Mr. Wilson wrote nearly a dozen musicals and revues, but none were as successful as The Boy Friend, a buoyant, lightweight piece of comic froth replete with flappers and Charleston numbers. What plot there was—basically of the boy-meets-girl, boy-loses girl variety—was meant as a gentle parody drawing on every imaginable cliche associated with the sort of all-singing, all-dancing, empty-headed musicals that were common in the 1920s. The plot took place on the French Rivera and centers on the romantic travails of lovelorn, "poor little rich girl" Polly Browne.
The show bowed in London at the Player's Theatre Club in April 1954 and reopened in an expanded version in October. Eventually it made its way to the West End, where it ran for a whopping 2,078 performances. The Boy Friend opened on Broadway in September 1954, with the unknown 19-year-old named Julie Andrews in the role of Polly. There, it was also a hit, playing 455 performances. Brooks Atkinson in the New York Times called it "a delightful burlesque" and a "light cartoon of the standard musical play of the Twenties."
A Broadway revival in 1970 was not as successful, closing after 111 performances. A 1971 movie version, with an altered plot, was directed by Ken Russell. Mr. Wilson disliked the film.

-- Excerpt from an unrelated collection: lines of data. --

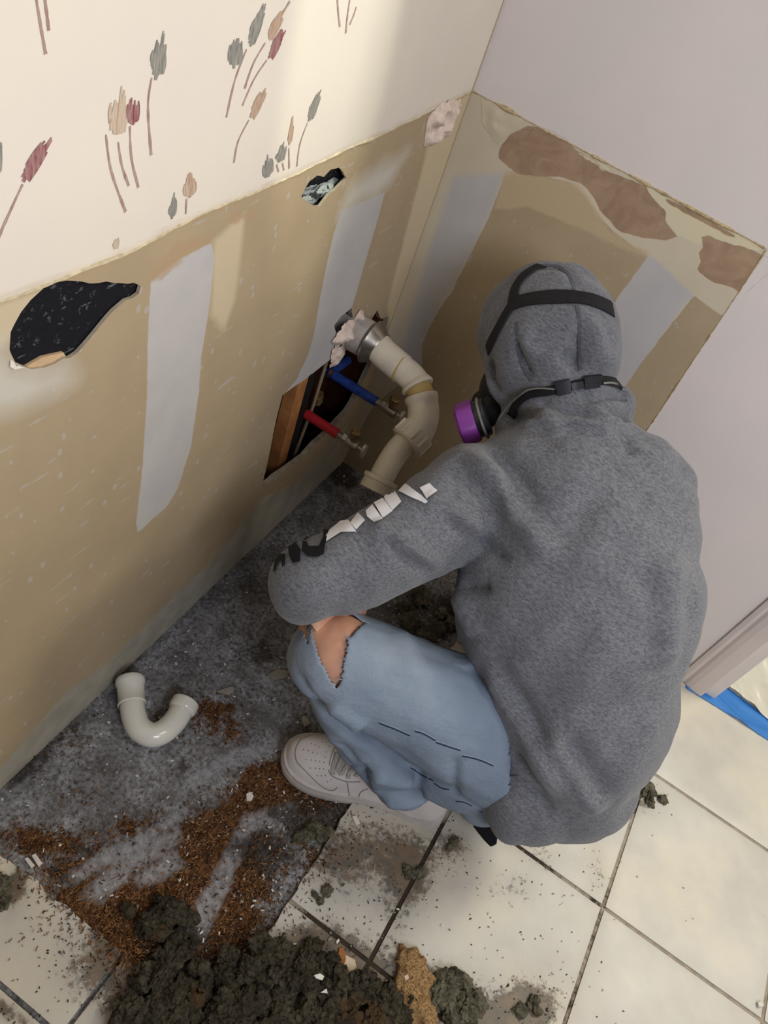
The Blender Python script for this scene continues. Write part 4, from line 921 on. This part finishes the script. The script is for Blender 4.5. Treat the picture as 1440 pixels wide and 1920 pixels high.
disc(FC_ - fa * .004, FC_ + fa * .026, .032, .034, .029, plain('purple_filter_plastic', srgb(128, 56, 144), .5, .4, .08, 20), 'filter', resp, lobes=6)['label'] = 'purple filter'
disc(FC_ - fa * .024, FC_ - fa * .004, .027, .031, .030, m_buck, 'filter_socket', resp)
disc(FC_ - fa * .016, FC_ - fa * .012, .034, .035, .034, m_gry, 'socket_ring', resp)
child_tube = MB().tube([FC_ - fa * .02, MK], .02, 16).build('mask_arm', m_rub, resp)
fa2 = -HS if fa.dot(HS) > 0 else HS
fa = (HS if fa.dot(HS) < 0 else -HS); f1 = HU; f2 = fa.cross(f1)
g = MK + fa * .065; disc(g, g + fa * .028, .032, .034, .029, bpy.data.materials['purple_filter_plastic'], 'filter', resp, lobes=6); MB().tube([g, MK], .02, 16).build('mask_arm', m_rub, resp)

# ---- sneakers
m_lea = plain('worn_white_leather', srgb(214, 208, 206), .5, .35, .05, 30, bump=.08, bscale=200); m_sole = plain('scuffed_white_rubber', srgb(196, 190, 186), .65, .25, .1, 40, bump=.2)
m_line = plain('stitched_edge', srgb(142, 134, 132), .8, .2); m_hol = plain('dark_hole', srgb(30, 26, 24), .9, .1); m_lace = plain('grey_white_lace', srgb(168, 164, 158), .85, .15, .15, 200, bump=.4, bscale=400)
def shoe(heel, toe, z0, detail, flip=1):
    ax = (toe - heel); L_ = ax.length; ax.normalize(); sd = Vector((-ax.y, ax.x, 0)) * flip; zz = Vector((0, 0, 1))
    S_ = [0, .01, .03, .07, .13, .2, .28, .36, .45, .54, .62, .7, .77, .84, .9, .95, .98, .995, 1.0]
    Wd = [.0, .014, .024, .031, .036, .037, .036, .0365, .040, .046, .0505, .053, .053, .050, .044, .034, .023, .011, .0]
    Cn = [0, 0, 0, 0, 0, .0, -.001, -.002, -.002, -.001, .001, .003, .005, .006, .007, .008, .008, .008, .008]
    Hh = [.030, .050, .068, .078, .084, .088, .090, .088, .082, .074, .066, .059, .053, .048, .044, .038, .031, .020, .006]
    def at(s_, arr): return float(np.interp(s_, S_, arr))
    o = MB(); n = 28; ss = [0.5 - .5 * math.cos(math.pi * i / 46) for i in range(47)]; vs = []
    hs = .031
    for s_ in ss:
        w_ = at(s_, Wd) * .96; h_ = at(s_, Hh); c0 = heel + ax * (L_ * (.012 + s_ * .976)) + sd * at(s_, Cn)
        for k in range(n+1):
            a = math.pi * k / n; cx = math.cos(a); sx = math.sin(a)
            vs.append(c0 + sd * w_ * (abs(cx) ** .75) * (1 if cx > 0 else -1) * (1 - .30 * sx * (1 if s_ < .6 else .7)) + zz * (z0 + hs - .004 + h_ * (sx ** .8)))
    fs = [(i*(n+1)+k, i*(n+1)+k+1, (i+1)*(n+1)+k+1, (i+1)*(n+1)+k) for i in range(len(ss)-1) for k in range(n)]
    up = MB().add(vs, fs).build('upper', m_lea)
    # sole
    vs = []; prof_ = [(0, .975), (.004, 1.0), (.012, 1.02), (.024, 1.015), (.0265, .995), (.028, 1.0), (.032, .985)]; N_ = 72
    for z_, k_ in prof_:
        for i in range(N_):
            th = 2*math.pi*i/N_; s_ = .5 - .5 * math.cos(th); side_ = 1 if th < math.pi else -1
            lift = .008 * max(0, (s_ - .86) / .14) ** 2
            w_ = at(s_, Wd) * k_ + .002 * (1 if 0 < s_ < 1 else 0); c0 = heel + ax * L_ * (.5 + (s_ - .5) * (1 + (k_ - 1) * .5)) + sd * at(s_, Cn)
            vs.append(c0 + sd * w_ * side_ + zz * (z0 + z_ + lift))
    fs = [(j*N_+i, j*N_+(i+1) % N_, (j+1)*N_+(i+1) % N_, (j+1)*N_+i) for j in range(len(prof_)-1) for i in range(N_)] + [tuple(range(N_))[::-1], tuple(range((len(prof_)-1)*N_, len(prof_)*N_))]
    so = MB().add(vs, fs).build('sole', m_sole)
    return up, so, (ax, sd, L_)
root = tag(empty('sneaker', (.635, -.648, SUB)), None, None); root.parent = pe; root.matrix_parent_inverse = Matrix.Translation(-Vector(pe.location))
up, so, fr = shoe(Vector((.640, -.640, 0)), Vector((.330, -.722, 0)), SUB + .001, True, 1)
root2 = empty('sneaker', (anR.x, anR.y, SUB)); root2.parent = pe; root2.matrix_parent_inverse = Matrix.Translation(-Vector(pe.location))
up2, so2, _ = shoe(Vector((anR.x + .05, anR.y - .03, 0)), Vector((anR.x - .20, anR.y + .14, 0)), SUB + TT, False, -1)
for q_, r_ in ((up, root), (so, root), (up2, root2), (so2, root2)):
    q_.parent = r_; q_.matrix_parent_inverse = Matrix.Translation(-Vector(r_.location))
bh = bvh_of(hoodie.data)
for v in jeans.data.vertices:                                       # seat of the jeans stays under the sweatshirt hem
    uu, vv = proj(v.co)
    if uu > 955 and vv > 1330:
        h_, nn_ = hit(bh, uu, vv)
        if h_ is not None and (v.co - CV).length < (h_ - CV).length + .006 and (h_ - v.co).length < .06: v.co = CV + (h_ - CV) * 1.008
bs = [bvh_of(q_.data) for q_ in (hoodie, jeans)]
for v in body.data.vertices:                                        # skin stays under the cloth that covers it
    q = v.co - HC
    if q.dot(FD) > .05 and q.length < .17: continue
    if min((v.co - haL).length, (v.co - haR).length) < .17 and min((v.co - elL).length, (v.co - elR).length) > .17: continue
    for k_, bb in enumerate(bs):
        loc, nn, fi, dd = bb.find_nearest(v.co)
        if loc is None or dd > .05: continue
        if k_ == 0 and (v.co - knL).length < .13: continue
        if k_ == 1 and min(sdf(np.array([proj(v.co)]), rip[0])[0], sdf(np.array([proj(v.co)]), rip[1])[0]) < 6: continue
        if (v.co - loc).dot(nn) > -.010: v.co = loc - nn * .010
bu = bvh_of(up.data); C6 = lambda pts: crop(4, 500, 1360, pts)
for s_ in ([(330,80),(260,105),(217,180),(225,270),(290,340),(380,430),(450,480),(500,487),(528,465)], [(605,430),(612,480),(625,530),(665,610)], [(465,330),(480,370),(520,395),(590,420),(650,424),(705,422)], [(470,300),(478,250),(500,190),(515,165)], [(760,475),(715,492),(693,525),(702,560),(745,590),(850,612),(960,650)]):
    ribbon(bu, C6(s_), .0016, m_line, 'stitching', up, .0003, .0006)
for q_ in [(275,182),(312,190),(345,203),(378,212),(335,135),(365,147),(393,162),(297,258),(333,260),(365,265),(397,270),(430,278),(327,320),(366,322),(397,324),(427,326),(378,376),(410,378),(440,376),(458,420),(483,408),(448,200),(437,237),(470,160),(447,127),(420,125)]:
    u0, v0 = C6([q_])[0]; h_, nn = hit(bu, u0, v0)
    if h_ is not None: MB().tube([h_ - nn * .0004, h_ + nn * .0003], .0009, 8).build('perforation', m_hol, up)
for s_ in ([(545,190),(520,250),(500,310),(500,365)], [(575,235),(548,290),(535,330),(558,368)], [(620,290),(590,320),(575,350),(560,362)], [(650,330),(625,350),(615,375),(612,392)], [(680,360),(668,372),(662,380)]):
    ribbon(bu, C6(s_), .0068, m_lace, 'lace', up, .0012, .002)
LACE_TONGUE = decal(bu, C6([(505,200),(550,195),(660,350),(600,335),(515,325),(490,300)]), .0006, m_lace, 'tongue', up, 5)
for q_ in [c for c in bpy.data.objects if c.parent is up]:
    q_.parent = root; q_.matrix_parent_inverse = Matrix.Translation(-Vector(root.location))
for o_ in (body, jeans, hoodie, resp, [q for q in bpy.data.objects if q.name == 'black_pocket_end'][0]):
    o_.matrix_parent_inverse = Matrix.Translation(-Vector(pe.location))
bpy.context.view_layer.update()

# ================================================================== DEBRIS
def density_pick(items, n, box):
    out = []
    while len(out) < n:
        P = np.array([(random.uniform(box[0], box[2]), random.uniform(box[1], box[3])) for _ in range(2000)])
        W3 = np.array([(flo(*p).x, flo(*p).y) for p in P]); d = blob(W3, items)
        sk = np.minimum.reduce([sdf(W3, FW(s_)) for s_ in streaks])
        for q, dd, k_ in zip(W3, d, sk):
            if k_ < .004 and random.random() < .85: continue
            if random.random() < min(1, dd) * .6: out.append(tuple(q))
    return out[:n]
def top_z(x, y):
    if x > .485 and y > -2: return SUB + TT
    if y < -1.125: return SUB + TT
    return SUB + .001
def flakes(pts, l0, l1, w0, w1, h, mats, name, label, cat):
    b = MB()
    for (x, y) in pts:
        l = random.uniform(l0, l1); w_ = random.uniform(w0, w1); a = random.uniform(0, 6.28); ti = random.uniform(-.3, .3); z = top_z(x, y) + random.uniform(.0002, h)
        d = Vector((math.cos(a), math.sin(a), ti * .5)) * l / 2; s_ = Vector((-math.sin(a), math.cos(a), ti)) * w_ / 2; c0 = Vector((x, y, z + .0008)); up_ = Vector((0, 0, random.uniform(.0006, .0016)))
        b.add([c0 - d - s_, c0 + d - s_ * .6, c0 + d * .9 + s_, c0 - d * .8 + s_ * .7, c0 + up_], [(0, 1, 4), (1, 2, 4), (2, 3, 4), (3, 0, 4), (3, 2, 1, 0)], random.randrange(len(mats)))
    o = b.build(name, mats, None, False); tag(o, label, cat, kind='stuff'); return o
mw = [plain('wood_flake_%s' % k, c_, .85, .15, .15, 50) for k, c_ in (('dark', srgb(66, 42, 28)), ('brown', srgb(104, 68, 42)), ('light', srgb(152, 114, 78)), ('pale', srgb(122, 84, 52)))]
mwh = [plain('white_crumb', srgb(212, 208, 202), .85, .2, .1, 50), plain('grey_crumb', srgb(150, 146, 140), .85, .2, .1, 50)]
md = [plain('dark_crumb', srgb(50, 44, 38), .9, .1, .2, 50)]
flakes(density_pick(brown_items, 6500, (-20, 1180, 720, 1900)), .003, .0075, .0008, .0022, .003, mw, 'wood_shavings', 'rust-brown wood shavings strewn over the bare grey subfloor', 'wood shavings')
allp = [(random.uniform(.01, .48), random.uniform(-1.12, -.02)) for _ in range(420)] + [(random.gauss(.42, .12), random.gauss(-.93, .09)) for _ in range(110)] + [(random.uniform(.5, .8), random.uniform(-1.0, -.5)) for _ in range(26)]
flakes([p for p in allp if p[0] > .01], .0025, .007, .002, .005, .002, mwh, 'plaster_crumbs', 'small white and grey plaster crumbs scattered over the floor', 'plaster crumbs')
flakes(density_pick(dust_items + dark_items, 1500, (-20, 1000, 1300, 1920)), .0012, .0042, .0008, .0024, .0015, md, 'dark_crumbs', 'fine dark crumbs of insulation scattered over tiles and floor', 'crumbs')

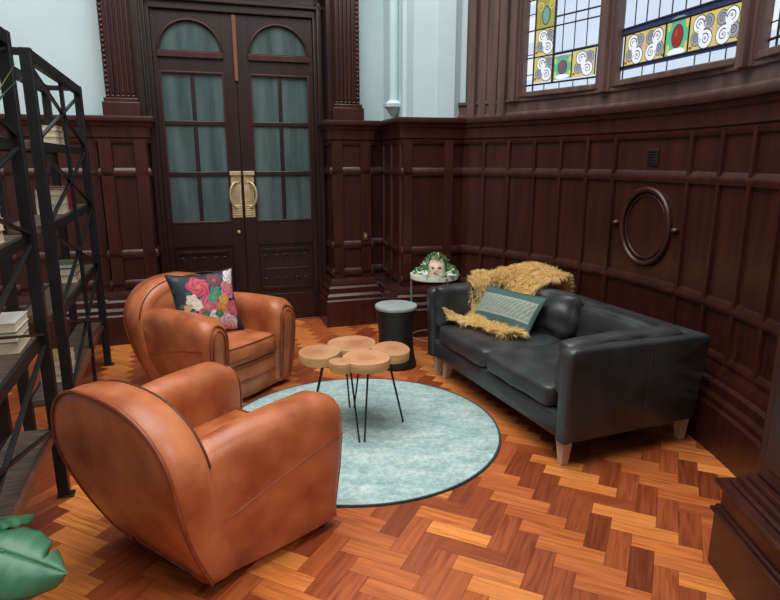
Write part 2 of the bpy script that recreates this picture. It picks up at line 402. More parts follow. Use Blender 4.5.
# door surround
r = sroot('trim_8', (RO[0], RO[1], 0), RA)
mb = MB()
for x0, x1, s in ((-1.70, -1.585, 1), (-0.075, 0.05, -1)):
    mb.box(x0, x1, -0.06, 0.1, 0, 3.3)
    mb.box((x0 + x1) / 2 - 0.03, (x0 + x1) / 2 + 0.02, -0.10, 0, 0, 3.2)
mb.box(-1.70, 0.05, -0.06, 0.1, 3.06, 3.3); mb.box(-1.70, 0.05, -0.10, 0, 3.13, 3.17); mb.box(-1.72, 0.07, -0.2, 0.1, 3.3, 3.45)
mb.box(-1.74, 0.09, -0.12, 0.3, 3.45, 4.4)
mb.box(-1.75, -1.66, -0.25, 0.1, 2.05, 4.4); mb.box(0.02, 0.10, -0.25, 0.1, 2.05, 4.4)
mb.box(-0.87, -0.79, 0.032, 0.05, 0, 3.1)  # added strip behind the gap between the leaves, blocks sky light leaking through
mb.build('door_surround', M_doorwood, r, bevel=0.01)

def door_leaf(name, x0, x1, hand):
    r = sroot(name, (RO[0], RO[1], 0), RA)
    # hand = +1: pull plate on the right edge
    mb = MB(); T0, T1 = -0.02, 0.03
    gl, gr = (x0 + 0.05, x1 - 0.125) if hand > 0 else (x0 + 0.125, x1 - 0.05)
    mb.box(x0, gl, T0, T1, 0, 3.06); mb.box(gr, x1, T0, T1, 0, 3.06)
    mb.box(gl, gr, T0, T1, 0, 0.30); mb.box(gl, gr, T0, T1, 0.84, 1.08); mb.box(gl, gr, T0, T1, 2.52, 2.66)
    # arch head
    cx = (gl + gr) / 2; hw = (gr - gl) / 2; n = 20; zs = 2.70; top = 3.06
    inn = [(cx + hw * math.cos(PI * k / n), zs + 0.285 * math.sin(PI * k / n)) for k in range(n + 1)]
    out = []
    for k in range(n + 1):
        a = PI * k / n; out.append((gr, zs + (top - zs) * min(1, k / 5)) if k <= 5 else ((gl, zs + (top - zs) * min(1, (n - k) / 5)) if k >= n - 5 else (gr + (gl - gr) * (k - 5) / (n - 10), top)))
    rings = []
    for k in range(n + 1):
        rings.append([(inn[k][0], T0, inn[k][1]), (out[k][0], T0, out[k][1]), (out[k][0], T1, out[k][1]), (inn[k][0], T1, inn[k][1])])
    mb.loft(rings)
    mb.box(gl, gr, T0, T1, 2.66, 2.70)
    mb.build('leaf_frame', M_doorwood, r, bevel=0.006)
    mb = MB()
    mx = (gl + gr) / 2; mb.box(mx - 0.018, mx + 0.018, -0.012, 0.022, 1.08, 2.52)
    for z in (1.565, 2.05): mb.box(gl, gr, -0.014, 0.022, z - 0.022, z + 0.022)
    mb.build('glazing_bar', M_doorwood, r, bevel=0.006)
    mb = MB(); mb.tube([(x, T0 - 0.002, z) for x, z in inn], 0.014, 8); mb.box(gl - 0.01, gr + 0.01, T0 - 0.03, T0, 2.645, 2.70); mb.box(gl - 0.01, gr + 0.01, T0 - 0.012, T0, 2.70, 2.715)
    for z in (1.085, 2.515): mb.box(gl, gr, T0 - 0.008, 0.0, z - 0.01, z + 0.01)
    for x in (gl, gr): mb.box(x - 0.01, x + 0.01, T0 - 0.008, 0, 1.08, 2.52)
    mb.build('glazing_bead', M_wood, r, bevel=0.004)
    mb = MB(); mb.box(gl - 0.005, mx, 0.004, 0.01, 1.07, 2.53); mb.box(mx, gr + 0.005, 0.004, 0.01, 1.07, 2.53)
    mb.add([(cx, 0.006, zs)] + [(x, 0.006, z) for x, z in inn], [(0, k + 1, k + 2) for k in range(n)])
    mb.build('pane', M_glass, r, smooth=0)
    mb = MB(); mb.box(gl, gr, 0.0, 0.03, 0.29, 0.85)
    a, b = gl + 0.03, gr - 0.03
    for z in (0.37, 0.78): mb.box(a, b, -0.018, 0, z - 0.012, z + 0.012)
    for x in (a, b): mb.box(x - 0.012, x + 0.012, -0.018, 0, 0.358, 0.792)
    for zc in (0.70, 0.45):
        for k in range(5):
            c = a + 0.05 + k * (b - a - 0.1) / 4; sg = 1 if k % 2 else -1
            mb.tube([(c + (0.034 - 0.0045 * j) * math.cos(j * 0.75) * sg, -0.008, zc + (0.034 - 0.0045 * j) * math.sin(j * 0.75)) for j in range(8)], 0.006, 6)
    mb.tube([(a + 0.04, -0.006, 0.575), (b - 0.04, -0.006, 0.575)], 0.004, 6)
    mb.build('carved_panel', M_doorwood, r, bevel=0.004)
    # brass pull
    e = x1 - 0.012 if hand > 0 else x0 + 0.012; s = -hand
    mb = MB()
    def bx(u0, u1, y0, y1, z0, z1):
        a_, b_ = sorted((e + s * u0, e + s * u1)); mb.box(a_, b_, y0, y1, z0, z1)
    bx(0, 0.10, -0.03, -0.02, 1.125, 1.575); bx(-0.004, 0.108, -0.05, -0.02, 1.55, 1.59)
    for k in range(5): bx(0.01, 0.09, -0.038, -0.03, 1.15 + k * 0.022, 1.16 + k * 0.022)
    for k in range(3): bx(0.02 + k * 0.024, 0.032 + k * 0.024, -0.037, -0.03, 1.27, 1.45)
    mb.tube([(e + s * (0.035 + 0.028 * math.cos(t)), -0.033, 1.505 + 0.03 * math.sin(t)) for t in [2 * PI * k / 16 for k in range(16)]], 0.006, 6, True)
    h = MB(); h.tube([(e + s * (0.05 + 0.065 * math.sin(t)), -0.04 - 0.045 * math.sin(t), 1.355 - 0.125 * math.cos(t)) for t in [PI * k / 14 for k in range(15)]], 0.011, 8)
    plate = mb.build('handle_plate', M_brass, r, bevel=0.003)
    h.build('pull_handle', M_brass, plate, smooth=60)
    mb = MB(); 
    if hand > 0:
        mb.box(x1 - 0.02, x1 + 0.02, -0.045, -0.02, 2.45, 3.05); mb.build('astragal', M_trimlight, r, bevel=0.006)
        mb = MB(); mb.lathe([(0.012, 0), (0.016, 0.006), (0.008, 0.02), (0.016, 0.03), (0.0, 0.034)], 12, (x1 - 0.06, 0, 0))
        for i, p in enumerate(mb.v): mb.v[i] = (p[0], -0.02 - p[2], 0.98 + p[1])
        mb.build('door_knob', M_brass, r, smooth=60)
    return r
door_leaf('door_1', -1.585, -0.832, 1); door_leaf('door_2', -0.828, -0.075, -1)
mb = MB(); mb.box(-1.7, 0.05, -0.05, 0.05, 0.0, 0.012)
o = mb.build('trim_9', M_trimlight, bevel=0.004); o.location = (RO[0], RO[1], 0); o.rotation_euler = (0, 0, RA); struct(o)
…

Following its initial success, The Boy Friend was a popular property in regional, community and high school theatres, owing to its innocent plotline and comparatively simple casting requirements. Andrews herself returned to the material, when she directed a production in 2003 at the Bay Street Theatre in Sag Harbor, Long Island.
Mr. Wilson's other shows included Caprice, The Buccaneer, Valouth, Pieces of Eight, Divorce Me, Darling! (a sequel of sorts to The Boy Friend it was set in the 1930s, and was a pastiche of the kind of musicals Cole Porter wrote at the time), As Dorothy Parker Once Said, His Monkey Wife, The Clapham Wonder and Aladdin. He also wrote material for various revues, including Slings and Arrows, Oranges and Lemons and See You Later. Sandy Wilson was born May 19, 1924, in Sale, Greater Manchester. He went to school at Harrow School and Oxford (drama critic Kenneth Tynan was a fellow classmate), where he began to write revues. It was while at Oxford that he first hatched the idea of The Boy Friend.
Even when a young composer, Mr. Wilson cocked his ear in the direction of the past. Asked in 1994 if he liked any modern music, he replied, "I've hated it since 1950. Since rock 'n' roll I've turned a deaf ear."